#### Material for the task

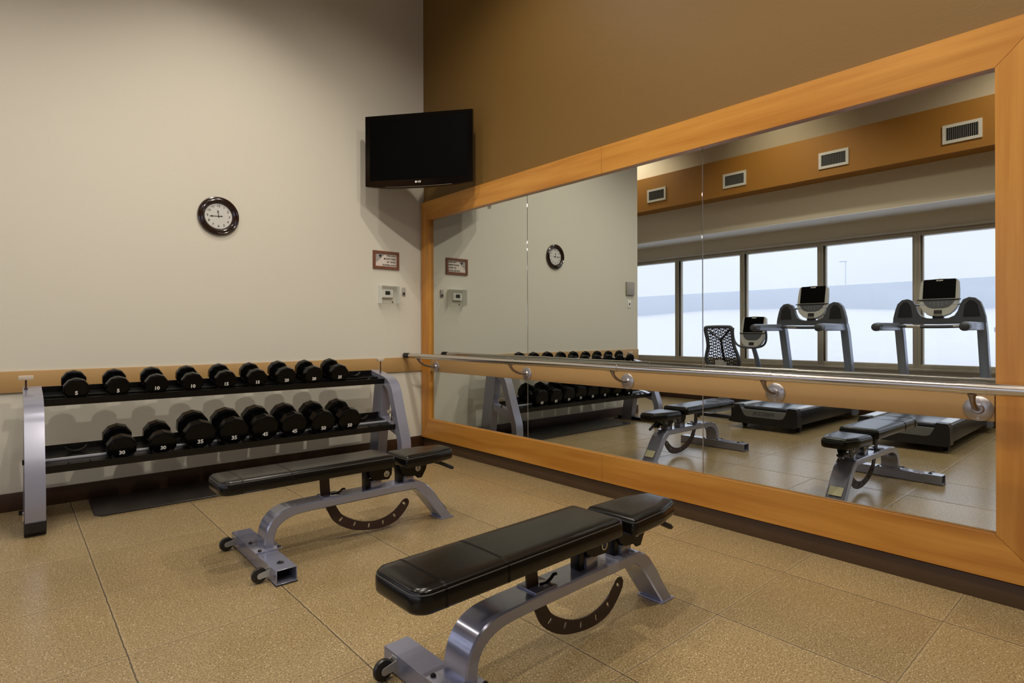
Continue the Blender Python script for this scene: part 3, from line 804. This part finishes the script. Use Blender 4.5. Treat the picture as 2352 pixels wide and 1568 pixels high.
dup(bench, (-2.205, -3.645, 0), 'black padded weight bench with grey frame, the nearer one in the foreground').rotation_euler = (0, 0, R(1.5))

# ------------------------------------------------------------------ treadmills (seen in the mirror)
def make_treadmill():
    t = thing('treadmill', '', 'treadmill', (0,0,0), 'treadmills facing the windows')
    # local: rear end x=0, front x=-2.1, centre y=0
    hw_ = .40
    b = BM()
    for s in (-1,1):
        box(b, -1.75, -.08, s*.30 if s > 0 else -hw_, hw_ if s > 0 else -.30, .10, .275, .012, 2)
    box(b, -1.75, -.10, -.31, .31, .12, .245)
    P('deck_frame', b, M_dark2, t)
    for s in (-1,1):
        b = BM(); y0, y1 = (.275,.385) if s > 0 else (-.385,-.275)
        box(b, -1.72, -.10, y0, y1, .272, .292, .006, 2); P('side_rail', b, M_railtop, t)
    b = BM(); box(b, -1.74, -.04, -.270, .270, .243, .284, .018, 4); P('belt', b, M_belt, t)
    # rear cover
    b = BM()
    out = round_poly([(-.405,.085),(-.30,.065),(.30,.065),(.405,.085),(.400,.292),(-.400,.292)], [.05,.1,.1,.05,.03,.03], 4)
    notch = []
    top_r = [(.295,.295),(.272,.225),(.24,.165),(.20,.150),(-.20,.150),(-.24,.165),(-.272,.225),(-.295,.295)]
    o2 = [(.405,.085),(.400,.250),(.385,.292)] + top_r + [(-.385,.292),(-.400,.250),(-.405,.085),(-.37,.068),(.37,.068)]
    plate(b, o2, [], .12, T(-.045,0,0) @ YZ); rc = P('rear_cover', b, M_dark2, t, smooth=30)
    b = BM(); plate(b, [(.285,.262),(.268,.222),(.238,.167),(.20,.153),(-.20,.153),(-.238,.167),(-.268,.222),(-.285,.262),(-.27,.238),(.27,.238)], [], .10, T(-.045,0,0) @ YZ); gp = P('cover_inset', b, M_capgrey, rc, smooth=30)
    b = BM(); text(b, 'PRECOR', .062, T(.0060, 0, .196) @ FACE_PX, .0006, bold=.001, sx=1.15); P('cover_lettering', b, M_dark, gp)
    for s in (-1,1):
        b = BM(); lathe(b, [(0,-.02),(.033,-.02),(.036,0),(.033,.02),(0,.02)], 20, T(-.20, s*.33, .036) @ Matrix.Rotation(PI/2, 4, 'X')); box(b, -.225, -.175, s*.33-.026, s*.33+.026, .04, .12, .004)
        P('rear_foot', b, M_rubber, t)
    b = BM()
    pr = [(-1.66,.10),(-1.66,.30),(-1.76,.345),(-1.95,.350),(-2.06,.31),(-2.10,.22),(-2.10,.07),(-1.75,.05)]
    loops = []
    for y, k in ((-.40,.93),(-.385,.985),(-.34,1),(.34,1),(.385,.985),(.40,.93)):
        loops.append([Vector((-1.88+(x+1.88)*k, y, .2+(z-.2)*k)) for x, z in pr])
    loft(b, loops); bmesh.ops.recalc_face_normals(b, faces=b.faces); P('motor_hood', b, M_dark, t, smooth=40)
    # uprights
    for s in (-1,1):
        b = BM()
        ring = lambda x, y, z: [Vector((x-.06,y-.045,z)), Vector((x+.06,y-.045,z)), Vector((x+.06,y+.045,z)), Vector((x-.06,y+.045,z))]
        loops = [ring(-1.80+.0, s*.405, .06), ring(-1.665, s*.405, .62), ring(-1.50, s*.405, 1.20), ring(-1.43, s*.405, 1.31)]
        loft(b, loops); bmesh.ops.recalc_face_normals(b, faces=b.faces)
        bmesh.ops.bevel(b, geom=[e for e in b.edges], offset=.012, segments=2, affect='EDGES')
        P('upright', b, M_bluest, t, smooth=30)
        b = BM(); box(b, -1.42, -.66, s*.405-.030, s*.405+.030, 1.205, 1.298, .016, 3); arm = P('side_arm', b, M_bluest, t)
        b = BM(); tube(b, [(-.70, s*.405, 1.250),(-.66, s*.405, 1.250),(-.58, s*.405, 1.245),(-.565, s*.405, 1.244)], .05, 18, radii=[.044,.050,.046,.025]); P('arm_grip', b, M_dark, arm)
    # dash with two cup wings
    half = [(0,1.345),(.11,1.352),(.165,1.380),(.195,1.43),(.215,1.50),(.245,1.562),(.30,1.588),(.355,1.578),(.402,1.530),(.425,1.46),(.447,1.36),(.452,1.292)]
    outl = [(y, z) for y, z in half] + [(-y, z) for y, z in reversed(half[:-1])][:0]
    outl = [(-y, z) for y, z in reversed(half)] + half[1:] + [(.30,1.283),(0,1.278),(-.30,1.283)]
    b = BM(); plate(b, outl[::-1], [], .075, T(-1.42,0,0) @ YZ); ds = P('dash', b, M_dark, t, smooth=35)
    for s in (-1,1):
        pl = [(.245,1.365),(.262,1.50),(.300,1.553),(.345,1.545),(.378,1.500),(.402,1.365)]
        pl = [(s*y, z) for y, z in pl]
        b = BM(); plate(b, pl if s < 0 else pl[::-1], [], .006, T(-1.382,0,0) @ YZ); P('cup_pocket', b, M_dark2, ds)
    b = BM(); tube(b, [(-1.36, .40*(k/10*2-1), 1.262-.012*math.cos(PI/2*(k/10*2-1))) for k in range(11)], .020, 14); P('front_handlebar', b, M_dark, t)
    for s in (-1,1):
        b = BM(); tube(b, [(-1.359, s*.16, 1.2525), (-1.359, s*.30, 1.258)], .0215, 14); P('pulse_sensor', b, M_silver, t)
    # console (tilted back)
    MC = T(-1.46,0,1.345) @ Matrix.Rotation(R(-13), 4, 'Y')
    h = [(0,.02),(.06,.024),(.115,.050),(.158,.095),(.185,.15),(.196,.22),(.193,.35),(.185,.445),(.165,.468),(0,.480)]
    o3 = [(-y,z) for y,z in reversed(h[1:])] + h[:]
    o3 = h[:-1] + [(0,.480)] + [(-y,z) for y,z in reversed(h[1:-1])]
    b = BM(); plate(b, o3, [], .055, MC @ T(.03,0,0) @ YZ); co = P('console', b, M_consg, t, smooth=35)
    b = BM(); plate(b, [(-.160,.235),(.160,.235),(.160,.462),(.150,.472),(-.150,.472),(-.160,.462)], [], .006, MC @ T(.059,0,0) @ YZ); P('console_screen', b, M_tvscr, co)
    b = BM(); plate(b, [(-.160,.215),(-.135,.165),(-.10,.130),(-.05,.115),(.05,.115),(.10,.130),(.135,.165),(.160,.215)], [], .006, MC @ T(.0585,0,0) @ YZ); P('keypad', b, M_dark, co)
    b = BM(); box(b, .057, .070, -.215, .215, .214, .224, .002); bmesh.ops.transform(b, matrix=MC, verts=b.verts); P('reading_ledge', b, M_dark2, co)
    b = BM(); plate(b, rrect(-.040,.040,.045,.092,.008), [], .006, MC @ T(.0585,0,0) @ YZ); P('stop_key', b, M_dark2, co)
    b = BM(); text(b, 'PRECOR', .018, MC @ T(.0625,0,.455) @ FACE_PX, .0003, bold=.0006); P('console_lettering', b, M_white, co)
    b = BM()
    for i in range(5):
        for j in range(2): 
            if abs(i-2)*.035 < .10-.03*j: box(b, .0612, .0635, (i-2)*.04-.009, (i-2)*.04+.009, .150+.026*(1-j)-.007, .150+.026*(1-j)+.007, .001, 1)
    bmesh.ops.transform(b, matrix=MC, verts=b.verts); P('keypad_buttons', b, M_capgrey, co)
    b = BM(); box(b, -1.47, -1.41, -.055, .055, 1.325, 1.40, .012); P('console_neck', b, M_dark2, t)
    b = BM(); tube(b, [(-1.45,-.25,1.515),(-1.45,.25,1.515)], .012, 10); P('cross_tube', b, M_bluest, t)
    return t
tmill = make_treadmill()
tmill.location = (-3.58, -1.935, 0); tmill['label'] = 'black and grey treadmill facing the windows, the one beside the exercise bike'
dup(tmill, (-3.60, -3.36, 0), 'black and grey treadmill facing the windows, nearer the right edge of the mirror')

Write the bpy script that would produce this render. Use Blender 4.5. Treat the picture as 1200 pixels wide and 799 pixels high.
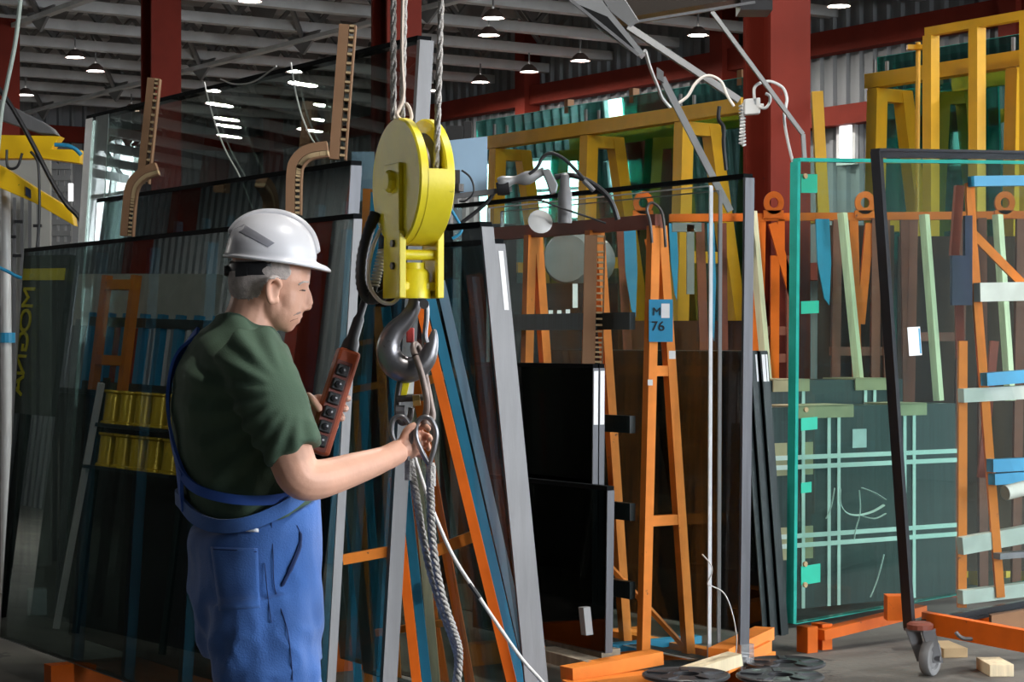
import bpy, bmesh, math, random
from mathutils import Vector, Matrix, noise
random.seed(7)
R = math.radians
for o in list(bpy.data.objects): bpy.data.objects.remove(o)
scene = bpy.context.scene
COL = scene.collection
# ---------------------------------------------------------------- camera
F = 2400.0                     # focal length in pixels of the 1200x799 frame
CAMZ = 1.5
cam_d = bpy.data.cameras.new('camera'); cam_d.sensor_width = 36.0; cam_d.lens = F/1200*36.0
cam_d.clip_end = 300
cam = bpy.data.objects.new('camera', cam_d); COL.objects.link(cam)
cam.location = (0, 0, CAMZ); cam.rotation_euler = (R(90), 0, 0)
scene.camera = cam
# ---------------------------------------------------------------- world, light, exposure
world = bpy.data.worlds.new('daylight'); scene.world = world
world.use_nodes = True
bg = world.node_tree.nodes['Background']
bg.inputs[0].default_value = (0.90, 0.95, 1.0, 1); bg.inputs[1].default_value = 11.0
scene.view_settings.view_transform = 'Standard'
scene.view_settings.look = 'None'
scene.view_settings.gamma = 1.0
scene.view_settings.use_curve_mapping = False
scene.view_settings.exposure = 0.15
cy = scene.cycles
cy.max_bounces = 10; cy.diffuse_bounces = 4; cy.glossy_bounces = 5; cy.transmission_bounces = 6
cy.transparent_max_bounces = 48
cy.caustics_reflective = False; cy.caustics_refractive = False
cy.sample_clamp_indirect = 6.0
# ---------------------------------------------------------------- hall axes
Z = Vector((0, 0, 1))
_a = math.atan2(1587, F)
U = Vector((-math.sin(_a), math.cos(_a), 0))      # along the hall, away from the gate
V = Vector((math.cos(_a), math.sin(_a), 0))       # across the hall, to the right
C0 = Vector((1.59, 12.3, 0))                      # foot of the nearest steel column
def at(px, py, Y):
    return Vector(((px-600)/F*Y, Y, CAMZ-(py-400)/F*Y))
def H(u, v, z=0.0):
    return C0 + U*u + V*v + Z*z
A1 = Vector((-0.554, 6.65, 0))                    # foot of the left glass rack
def G(u, v, z=0.0):
    return A1 + U*u + V*v + Z*z
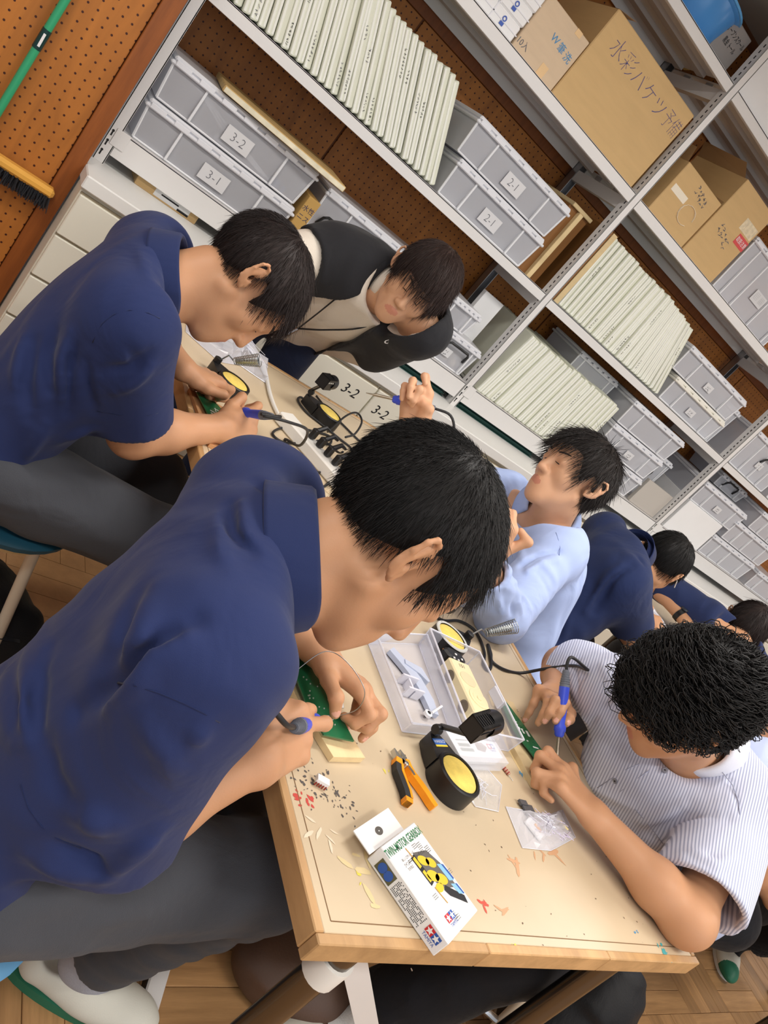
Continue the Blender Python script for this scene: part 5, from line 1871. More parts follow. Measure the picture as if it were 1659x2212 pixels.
def make_hair(parent, org, frame_, hl, m, n, length, r, seed, lift=.006, curl=0.0, gravity=.35, whorl=(0.012, -.055, .095), fringe=1.25, thick=.010, seg=6, spikes=.15, hcap=.004,
              fwd=0.0, side=0.0, mess=.22):
    g, A, e, s = frame_
    c0 = np.array(g(0, 0, 0))
    x, y, z = A
    rr = np.array((.0745, .0955, .081)) * s

    def line(P):
        q = (P - V3(c0)) @ A.T.astype(F32) / F32(s)
        return -rough_hairline(q[:, 1], q[:, 2], q[:, 0], hl) * F32(s)
    cap = X(.006, e((0, -.014, .032), (.0735 + thick, .094 + thick, .080 + thick)), func(line, c0, .14))
    lo, hi = c0 - .15 * s, c0 + .15 * s
    vs, fs = sdf_mesh(cap, lo, hi, hcap)
    vs = relax(vs, fs, 2)
    rng = np.random.default_rng(seed)
    # roots: spread over the ellipsoid, kept inside the hairline
    d = rng.normal(size=(n * 3, 3))
    d /= np.linalg.norm(d, axis=1)[:, None]
    ec = np.array((0, -.014, .032)) * s
    p = ec + d * rr * (1 + (thick - .002) / .085)
    q = p / s
    keep = rough_hairline(q[:, 1], q[:, 2], q[:, 0], hl) > -.003 + rng.normal(0, .003, len(q))
    p = p[keep][:n]
    d = d[keep][:n]
    N = len(p)
    nrm = (p - ec) / rr ** 2
    nrm /= np.linalg.norm(nrm, axis=1)[:, None]
    w = np.array(whorl) * s
    fl = p - w
    fl -= nrm * (fl * nrm).sum(1)[:, None]
    fl /= np.linalg.norm(fl, axis=1)[:, None] + 1e-6
    fl += np.array((side, fwd, 0))
    down = c0 * 0
    gl = np.array((A @ np.array((0, 0, -1.0))))                              # gravity in head axes
    L = length * s * rng.uniform(.65, 1.15, N)
    front = np.clip((q[keep][:n, 1] - .02) / .05, 0, 1)
    back = np.clip((-.03 - q[keep][:n, 2]) / .04, 0, 1)
    L *= 1 + (fringe - 1) * front
    L *= 1 - .45 * back
    dirs = fl + rng.normal(0, mess, (N, 3)) + nrm * (lift / .02) * rng.uniform(.2, 1.0, N)[:, None] + nrm * (rng.random(N) < spikes)[:, None] * rng.uniform(.3, 1.1, N)[:, None]
    dirs /= np.linalg.norm(dirs, axis=1)[:, None]
    pts = [p.copy()]
    cur = p.copy()
    side_v = np.cross(dirs, nrm)
    ph = rng.uniform(0, 6.28, N)
    for k in range(1, seg + 1):
        dirs = dirs + gl * (gravity * .5 / seg) * (k / seg)
        cur = cur + dirs / np.linalg.norm(dirs, axis=1)[:, None] * (L / seg)[:, None]
        u = (cur - ec) / rr
        rad = np.linalg.norm(u, axis=1)
        minr = 1 + (thick - .001 + .0025 * k / seg) / .085 + lift * .35 / .085 * (k / seg)
        low = rad < minr
        cur[low] = ec + (u[low] / rad[low][:, None]) * rr * np.broadcast_to(minr, rad.shape)[low][:, None]
        dirs = cur - pts[-1] if k == 1 else dirs * .55 + (cur - pts[-1]) / (L / seg)[:, None] * .45
        o = cur.copy()
        if curl:
            a = ph + k * 6.28 * (L / .046) / seg
            o = cur + (side_v * np.cos(a)[:, None] + nrm * (np.sin(a) * .8 + .8)[:, None]) * curl * min(1, k / 2)
        pts.append(cur.copy())
        pts[-1] = cur.copy()
        if curl:
            pts[-1] = o
    Pt = np.stack(pts, 1)                                                     # N, seg+1, 3
    tan = np.gradient(Pt, axis=1)
    tan /= np.linalg.norm(tan, axis=2)[:, :, None] + 1e-9
    ref = nrm[:, None, :]
    b1 = np.cross(tan, np.broadcast_to(ref, tan.shape))
    b1 /= np.linalg.norm(b1, axis=2)[:, :, None] + 1e-9
    b2 = np.cross(b1, tan)
    rad = r * s * np.interp(np.arange(seg + 1) / seg, [0, .3, .75, 1], [.8, 1.0, .8, .12])
    rad = rad[None, :] * rng.uniform(.6, 1.3, N)[:, None]
    ring = []
    for k in range(3):
        a = 2 * math.pi * k / 3
        ring.append(Pt + (b1 * math.cos(a) + b2 * math.sin(a)) * rad[:, :, None])
    V = np.stack(ring, 2).reshape(-1, 3)                                      # N*(seg+1)*3
    base = (np.arange(N) * (seg + 1) * 3)[:, None, None] + (np.arange(seg) * 3)[None, :, None]
    k0 = np.arange(3)
    k1 = (k0 + 1) % 3
    f = np.stack([base + k0, base + k1, base + 3 + k1, base + 3 + k0], -1).reshape(-1, 4)
    V = V @ A + c0                                                            # head axes -> room
    V = np.concatenate([vs, V.astype(F32)])
    f = np.concatenate([fs, f + len(vs)])
    o = bpy.data.objects.new('hair', fast_mesh('hair', V - V3(org), f, [m]))
    COL.objects.link(o)
    o.parent = parent
    return o


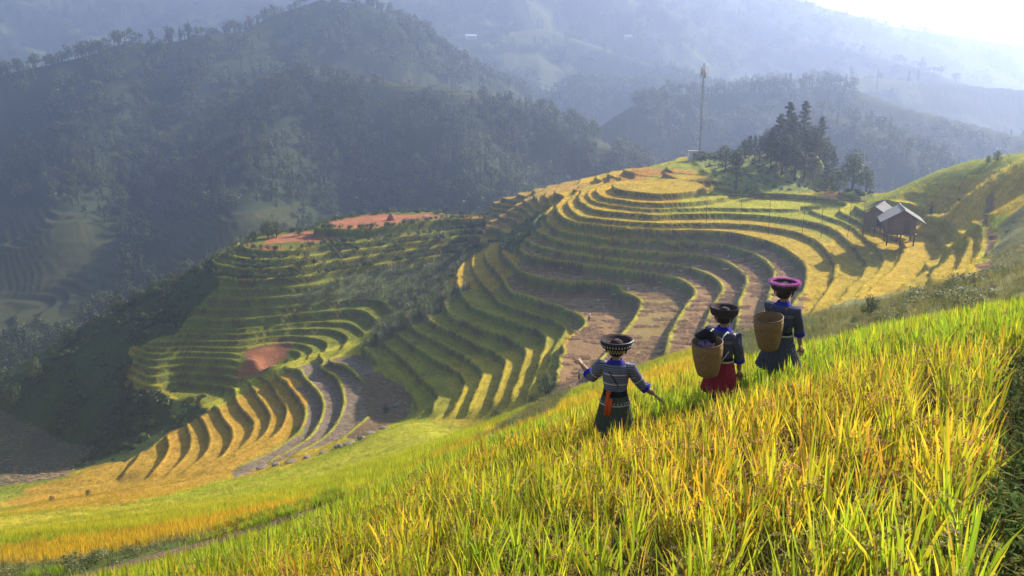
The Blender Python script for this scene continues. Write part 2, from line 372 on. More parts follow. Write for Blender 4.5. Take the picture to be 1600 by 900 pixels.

########

What is asked → In the entries above, find each line with the string "Write" and copy it.

Exercise response →
Write the bpy script that would produce this render. Use Blender 4.5. Treat the picture as 1200 pixels wide and 799 pixels high.
The Blender Python script for this scene continues. Write part 2, from line 372 on. More parts follow. Write for Blender 4.5. Take the picture to be 1600 by 900 pixels.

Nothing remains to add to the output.